__EXERCISE BRIEF__: Return, without pictures, the lines from the start of the data through the one that contains "return rock, soil, creek, mead".

__DATASET EXCERPT__:
____________

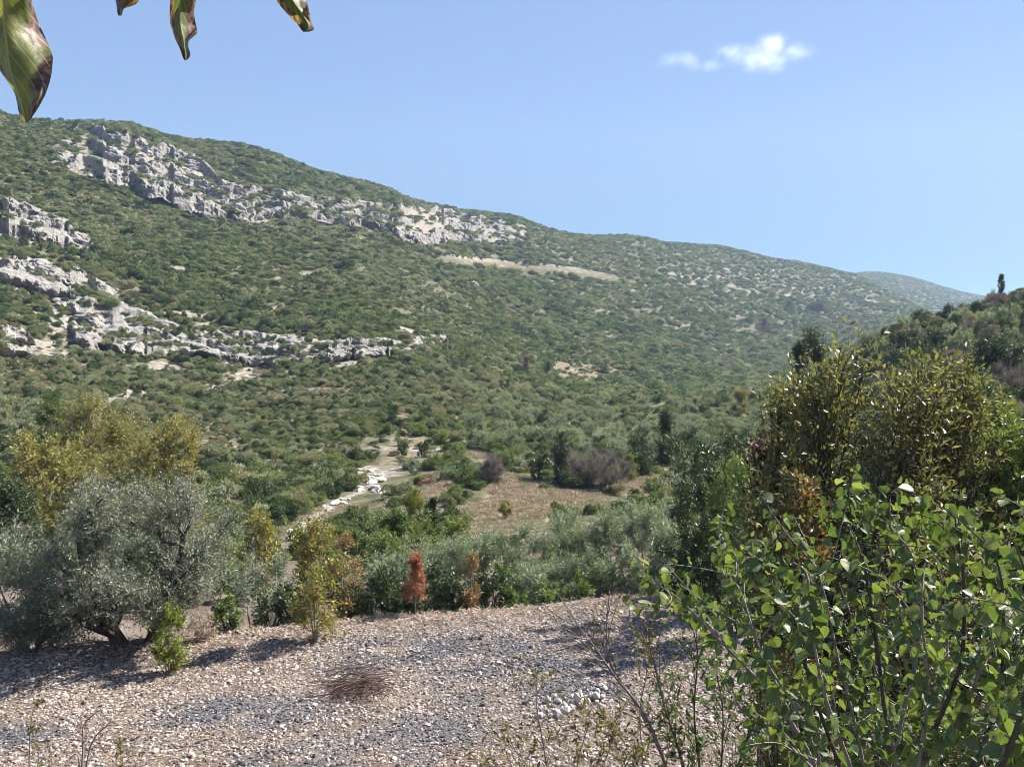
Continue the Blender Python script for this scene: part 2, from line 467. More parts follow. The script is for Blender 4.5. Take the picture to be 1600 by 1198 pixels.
def hill_masks(P):
    """rock, soil and meadow weights at world points"""
    px, py = unpix(P)
    j = (fbm(P / 9.0, 3, 41) - 0.5) * 20; k = (fbm(P / 7.0, 3, 47) - 0.5) * 14
    jx, jy = px + j, py + k
    jm = (fbm(P / 4.0, 4, 51, .65) - .5) * 60; km = (fbm(P / 4.0, 4, 57, .65) - .5) * 30
    near = P[..., 1] < 1000
    rock = np.zeros(px.shape)
    for c in (CLIFF_A, CLIFF_B, CLIFF_B2, CLIFF_C, CLIFF_D, CLIFF_E):
        rock = np.maximum(rock, inpoly(jx, jy, band(c, -3)) * 1.0)
    # smaller ledges
    n = ridged(P / np.array([26.0, 26.0, 5.0]), 3, 77)
    zone = inpoly(px, py, [(0, 400), (220, 440), (420, 500), (700, 510), (720, 550), (620, 600), (400, 600), (150, 640), (0, 640)])
    rock = np.maximum(rock, zone * sstep(0.78, 0.83, n))
    zone2 = inpoly(px, py, [(1040, 415), (1200, 420), (1320, 445), (1420, 452), (1420, 475), (1300, 470), (1150, 460), (1050, 440)])
    rock = np.maximum(rock, zone2 * sstep(0.79, 0.85, n))
    rock = np.maximum(rock, sstep(0.88, 0.92, n) * near * (P[..., 1] > 90))
    soil = np.zeros(px.shape)
    for s in SOILS:
        soil = np.maximum(soil, inpoly(px + j * 1.1 + jm * .7, py + k * .9 + km * .7, s) * .9)
    soil = np.maximum(soil, 0.8 * (polydist(px, py, ROAD) < 1.6))
    soil = np.maximum(soil, 0.5 * (polydist(px, py, TRACK) < 2))
    soil = np.maximum(soil, .55 * sstep(6, 1, polydist(px + jm * .4, py + km * .4, SCREE)))
    creek = .8 * sstep(6, 1, polydist(px + jm * .35, py + km * .35, CREEK)) * (P[..., 1] < 260)
    mead = np.zeros(px.shape)
    for s in MEADOW:
        mead = np.maximum(mead, inpoly(px + jm, py + km, s) * 1.0)
    rock *= near + zone2
    mead *= (P[..., 1] < 520)
    return rock, soil, creek, mead

# ------------------------------------------------------------------ hillside mesh
nu, nv = 640, 520
ug = np.linspace(-1.15, 1.2, nu)
yg = np.exp(np.linspace(math.log(41.0), math.log(3500.0), nv))
U, Yg = np.meshgrid(ug, yg)
X = U * Yg
Zg = ground(X, Yg) - 0.06 * (Yg < 46)
HP = np.stack([X, Yg, Zg], -1)
rock, soil, creek, mead = hill_masks(HP)
mb = MB()
i = (np.arange(nv - 1) * nu)[:, None]; jj = np.arange(nu - 1)[None]
mb.add(HP.reshape(-1, 3), np.stack([i + jj, i + jj + 1, i + nu + jj + 1, i + nu + jj], -1).reshape(-1, 4))

def hill_mat():
    m, nd, lk = mat('hill_soil')
    geo = N(nd, 'ShaderNodeNewGeometry')
    def nz(sc, det=6, rg=.6):
        n = N(nd, 'ShaderNodeTexNoise'); n.inputs['Scale'].default_value = sc; n.inputs['Detail'].default_value = det; n.inputs['Roughness'].default_value = rg
        lk.new(geo.outputs['Position'], n.inputs['Vector']); return n
    base = ramp(nd, [(.055, .060, .030), (.10, .095, .055), (.20, .17, .12)], [.35, .52, .72]); lk.new(nz(.35).outputs[0], base.inputs[0])
    rk = ramp(nd, [(.09, .08, .06), (.18, .155, .12), (.38, .35, .32)], [.3, .48, .66]); lk.new(nz(.8, 8, .7).outputs[0], rk.inputs[0])
    so = ramp(nd, [(.075, .065, .038), (.15, .125, .085), (.28, .235, .185)], [.3, .5, .7]); lk.new(nz(.9, 8, .7).outputs[0], so.inputs[0])
    me = ramp(nd, [(.12, .115, .06), (.20, .165, .105), (.28, .235, .16)], [.35, .5, .66]); lk.new(nz(.28, 7, .65).outputs[0], me.inputs[0])
    ck = ramp(nd, [(.12, .11, .085), (.28, .255, .22), (.52, .49, .45)], [.3, .5, .7]); lk.new(nz(2.5, 6, .7).outputs[0], ck.inputs[0])
    cur = base.outputs[0]
    for nm, r in (('soil', so), ('rock', rk), ('meadow', me), ('creek', ck)):
        a = N(nd, 'ShaderNodeAttribute', attribute_name=nm)
        mx = N(nd, 'ShaderNodeMix', data_type='RGBA')
        lk.new(a.outputs['Fac'], mx.inputs[0]); lk.new(cur, mx.inputs[6]); lk.new(r.outputs[0], mx.inputs[7]); cur = mx.outputs[2]
    p = N(nd, 'ShaderNodeBsdfPrincipled'); p.inputs['Roughness'].default_value = .95; p.inputs['Specular IOR Level'].default_value = .1
    lk.new(cur, p.inputs['Base Color'])
    b = N(nd, 'ShaderNodeBump'); b.inputs['Strength'].default_value = .7; b.inputs['Distance'].default_value = .4
    lk.new(nz(1.6, 6).outputs[0], b.inputs['Height']); lk.new(b.outputs[0], p.inputs['Normal'])
    out = N(nd, 'ShaderNodeOutputMaterial'); lk.new(p.outputs[0], out.inputs[0])
    return m
hill = mb.obj('hillside', hill_mat(), smooth=True)
tag(hill, kind='structure')
for nm, v in (('soil', soil), ('rock', rock), ('creek', creek), ('meadow', mead)):
    attr(hill.data, nm, v.ravel())

# ------------------------------------------------------------------ gravel field
ASH = [(640, 1020, 3.0, 1.0), (700, 1005, 2.2, .7), (560, 1052, 1.6, .7), (380, 1115, 2.6, .9), (300, 1140, 1.8, .7), (915, 970, 1.2, 1.1), (800, 1015, 2.4, .7), (860, 1040, 2.0, .8),
       (670, 1142, 2.0, .8), (560, 1180, 2.4, .8), (900, 1080, 2.2, .9), (440, 1190, 1.6, .7), (20, 1150, 1.6, .9), (760, 1100, 2.0, .6), (740, 1050, 2.6, .55)]
_ash = [(hit(a, b)[0], r, w) for a, b, r, w in ASH]
def ash_mask(P):
    s = np.zeros(P.shape[:-1])
    for c, r, w in _ash:
        dx = P[..., 0] - c[0]; dy = (P[..., 1] - c[1]) * 1.25
        s = np.maximum(s, w * sstep(1.25, .1, np.hypot(dx * .8, dy * 1.2) / (r * .72)))
    return np.clip(s * sstep(.30, .54, fbm(P[..., :2] / np.array([1.5, .7]), 5, 61, .62)) * 1.35, 0, 1)

gx = np.arange(-48, 48.01, .36); gy = np.arange(-26, 46.01, .36)
GX, GY = np.meshgrid(gx, gy)
GP = np.stack([GX, GY, ground(GX, GY)], -1)
mb = MB(); n1 = len(gx); n2 = len(gy)
i = (np.arange(n2 - 1) * n1)[:, None]; jj = np.arange(n1 - 1)[None]
mb.add(GP.reshape(-1, 3), np.stack([i + jj, i + jj + 1, i + n1 + jj + 1, i + n1 + jj], -1).reshape(-1, 4))
def gravel_mat():
    m, nd, lk = mat('gravel_soil')
    geo = N(nd, 'ShaderNodeNewGeometry')
    def nz(sc, det=6, rg=.6):
        n = N(nd, 'ShaderNodeTexNoise'); n.inputs['Scale'].default_value = sc; n.inputs['Detail'].default_value = det; n.inputs['Roughness'].default_value = rg
        lk.new(geo.outputs['Position'], n.inputs['Vector']); return n
    big = ramp(nd, [(0.092, 0.070, 0.056), (0.132, 0.104, 0.084), (0.167, 0.139, 0.116)], [.36, .5, .64]); lk.new(nz(.7, 5).outputs[0], big.inputs[0])
    sm = ramp(nd, [(.35, .33, .32), (1, 1, 1), (1.5, 1.45, 1.4)], [.34, .5, .66]); lk.new(nz(13, 6, .75).outputs[0], sm.inputs[0])
    mu = N(nd, 'ShaderNodeMix', data_type='RGBA', blend_type='MULTIPLY'); mu.inputs[0].default_value = 1
    lk.new(big.outputs[0], mu.inputs[6]); lk.new(sm.outputs[0], mu.inputs[7])
    a = N(nd, 'ShaderNodeAttribute', attribute_name='ash')
    ar = ramp(nd, [(.04, .038, .038), (.085, .082, .085), (.20, .20, .21)], [.38, .5, .66]); lk.new(nz(9, 6, .8).outputs[0], ar.inputs[0])
    mx = N(nd, 'ShaderNodeMix', data_type='RGBA'); lk.new(a.outputs['Fac'], mx.inputs[0]); lk.new(mu.outputs[2], mx.inputs[6]); lk.new(ar.outputs[0], mx.inputs[7])
    p = N(nd, 'ShaderNodeBsdfPrincipled'); p.inputs['Roughness'].default_value = .95; p.inputs['Specular IOR Level'].default_value = .1
    lk.new(mx.outputs[2], p.inputs['Base Color'])
    b = N(nd, 'ShaderNodeBump'); b.inputs['Strength'].default_value = .8; b.inputs['Distance'].default_value = .05
    lk.new(nz(11, 6).outputs[0], b.inputs['Height']); lk.new(b.outputs[0], p.inputs['Normal'])
    out = N(nd, 'ShaderNodeOutputMaterial'); lk.new(p.outputs[0], out.inputs[0])
    return m
zb = float(min(Zg.min(), GP[..., 2].min())) - .4
q_ = MB(); q_.add(np.array([[-4250, -4250, zb], [4250, -4250, zb], [4250, 3550, zb], [-4250, 3550, zb]]), np.array([[0, 1, 2, 3]]))  # added unseen ground sheet, blocks sky light from below the horizon
tag(q_.obj('land', noise_mat('land_cover', [(.06, .065, .035), (.12, .11, .07)], .05, bump=0)), kind='structure')
gf = mb.obj('gravel_field', gravel_mat(), smooth=True)
tag(gf, kind='structure')
attr(gf.data, 'ash', ash_mask(GP).ravel())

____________

__ANSWER TO THE EXERCISE__:
Continue the Blender Python script for this scene: part 2, from line 467. More parts follow. The script is for Blender 4.5. Take the picture to be 1600 by 1198 pixels.
def hill_masks(P):
    """rock, soil and meadow weights at world points"""
    px, py = unpix(P)
    j = (fbm(P / 9.0, 3, 41) - 0.5) * 20; k = (fbm(P / 7.0, 3, 47) - 0.5) * 14
    jx, jy = px + j, py + k
    jm = (fbm(P / 4.0, 4, 51, .65) - .5) * 60; km = (fbm(P / 4.0, 4, 57, .65) - .5) * 30
    near = P[..., 1] < 1000
    rock = np.zeros(px.shape)
    for c in (CLIFF_A, CLIFF_B, CLIFF_B2, CLIFF_C, CLIFF_D, CLIFF_E):
        rock = np.maximum(rock, inpoly(jx, jy, band(c, -3)) * 1.0)
    # smaller ledges
    n = ridged(P / np.array([26.0, 26.0, 5.0]), 3, 77)
    zone = inpoly(px, py, [(0, 400), (220, 440), (420, 500), (700, 510), (720, 550), (620, 600), (400, 600), (150, 640), (0, 640)])
    rock = np.maximum(rock, zone * sstep(0.78, 0.83, n))
    zone2 = inpoly(px, py, [(1040, 415), (1200, 420), (1320, 445), (1420, 452), (1420, 475), (1300, 470), (1150, 460), (1050, 440)])
    rock = np.maximum(rock, zone2 * sstep(0.79, 0.85, n))
    rock = np.maximum(rock, sstep(0.88, 0.92, n) * near * (P[..., 1] > 90))
    soil = np.zeros(px.shape)
    for s in SOILS:
        soil = np.maximum(soil, inpoly(px + j * 1.1 + jm * .7, py + k * .9 + km * .7, s) * .9)
    soil = np.maximum(soil, 0.8 * (polydist(px, py, ROAD) < 1.6))
    soil = np.maximum(soil, 0.5 * (polydist(px, py, TRACK) < 2))
    soil = np.maximum(soil, .55 * sstep(6, 1, polydist(px + jm * .4, py + km * .4, SCREE)))
    creek = .8 * sstep(6, 1, polydist(px + jm * .35, py + km * .35, CREEK)) * (P[..., 1] < 260)
    mead = np.zeros(px.shape)
    for s in MEADOW:
        mead = np.maximum(mead, inpoly(px + jm, py + km, s) * 1.0)
    rock *= near + zone2
    mead *= (P[..., 1] < 520)
    return rock, soil, creek, mead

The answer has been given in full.